Windows over SPICE with GPU passtrough

Hi,
I have a Ubuntu 19.04 server with one Windows 10 VM. I want to use dedicated GPU for the VM so I set up passthrough. Win sees the GPU, I have drivers installed. So far good, BUT I basically now have 2 GPUs and 2 screens. One screen is SPICE which is operated by virtual GPU and the other Windows presume to be connected to the passthrough GPU. I do not have a monitor connected to the GPU, therefore, I cannot even access Nvidia Control Panel. The whole thing now behaves as if I had 2 GPUs with their own outputs in regular PC. I want to use SPICE to connect and use passthrough GPU to render stuff, e.g. Premiere Pro. Is this possible?

2 Options:

  1. Your PC now is, in a GPU sense, Two PCs. One Monitor to each and you run Linux on one and Windows on the other.
  2. You want dual Screen Linux: Look into Looking Glass. Haven’t set it up myself, but it’s basically made for your Usecase. It’s like Spice or VNC or RDP, but directly accesses the Framebuffer of the VM’s GPU, which makes it vastly supperior in terms of performance:
    Looking Glass - Triage

I think he means he doesn’t want to use the GPU for display at all and just wants to use it for it’s CUDA cores. I was in the middle of setting up a Win 10 VM and happened to have just passed thru my GPU while having spice attached still. I’m having some performance issues I’m trying to deal with but even then I was able to go into the default Windows display control panel and switch it from extended display to only the screen I choose under multiple displays. Verified that the monitor on the GPU lost video. So I don’t see why you couldn’t get it to work.

Just be careful that you choose the right number or you’d have no video at all. But it asks you to confirm the changes so you should be ok if you let it failback if you don’t confirm it.

Yes I do not want to use GPU for physical display. I want to use SPICE (or anything else if it is better) to see the screen on remote PC. That Looking-Glass is probably for cases when you want to see screen of Windows WM on your Linux Desktop. I started messing with it and then realized it. I am able to mess with displays in Windows but I do not want the VM to use the virtual GPU at all, I want it to use the pass-trough GPU for everything and then sent this over network.

Oh, ok. In theory I think it should still work even without a display attached, but I’m not sure spice would work in this case. You’d probably have to use RDP (remote desktop). As long as you confirmed that worked you should be able to remove the qemu display card. Not sure how to go about that off the top of my head as I’m new to this as well.

Iirc there is an opensource RDP client… dunno how well it works or if it’s still maintained…

edit It occurs to me that I saw an adapter that you can plug into a video port of a GPU to fake windows into thinking there was a display attached. You might have to do that. It might have even been in one of Wendell’s videos that I saw it. I didn’t mind it too much because it wasn’t really my use case to do a headless setup.

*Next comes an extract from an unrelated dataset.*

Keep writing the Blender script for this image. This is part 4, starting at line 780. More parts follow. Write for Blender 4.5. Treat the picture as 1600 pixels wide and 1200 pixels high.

Well I tried to use RDP but it is not very fluent. It is better if I use X over SSH. I will try to remove the virtual GPU, but I know that without it I will not get any image in X over SSH. Now I can see that other issue will be sound. For RDP on Linux you can use Remmina, that is quite nice piece of software. I think best solution would be if the VM would use GPU for encoding of H.264/5 stream through SPICE which I could then receive on remote PC, but I don’t know hot to do that. Does anybody know how to do responsive open source VDI?

RDP creates its own display adapter. It is useless. X over SSH and SPICE are not optimal too but basically same. Problem is that in MPC-HC it just sees the MS virtual adapter, so video cannot be accelerated. I guess I want something which does not exist.

Just to share the solution I am using now. I connected GPU to real monitor, turned off MS virtual adapter in guest and enabled Nvidia Gamestream and added mstsc app there. I compiled Moonlight Embedded on Raspberry Pi Zero, turned off desktop, now it is just CLI (only 60 MB in RAM after boot - Linux is AMAZING) and added alias to .bashrc for the command I use:

Blockquote
alias [name of your command]=‘moonlight stream -app mstsc -1080 -fps 60 -codec h264 -bitrate 20000 -quitappafter -audio default [IP address of guest]’

Now I have 1080p, 60Hz remote desktop with sound, accelerated video playback and 3D graphics. I also used this to turn on automatic log-in because the streaming service won’t turn on until you sign in. It is not the most elegant, but it works. It would be really great if this would be possible with SPICE as it supports video streaming, now only software MJPEG. Hope it will support NVENC H264/5 soon on the host side. This would allow us to have 1 GPU just for the encoding of streams and other for VM passthrough.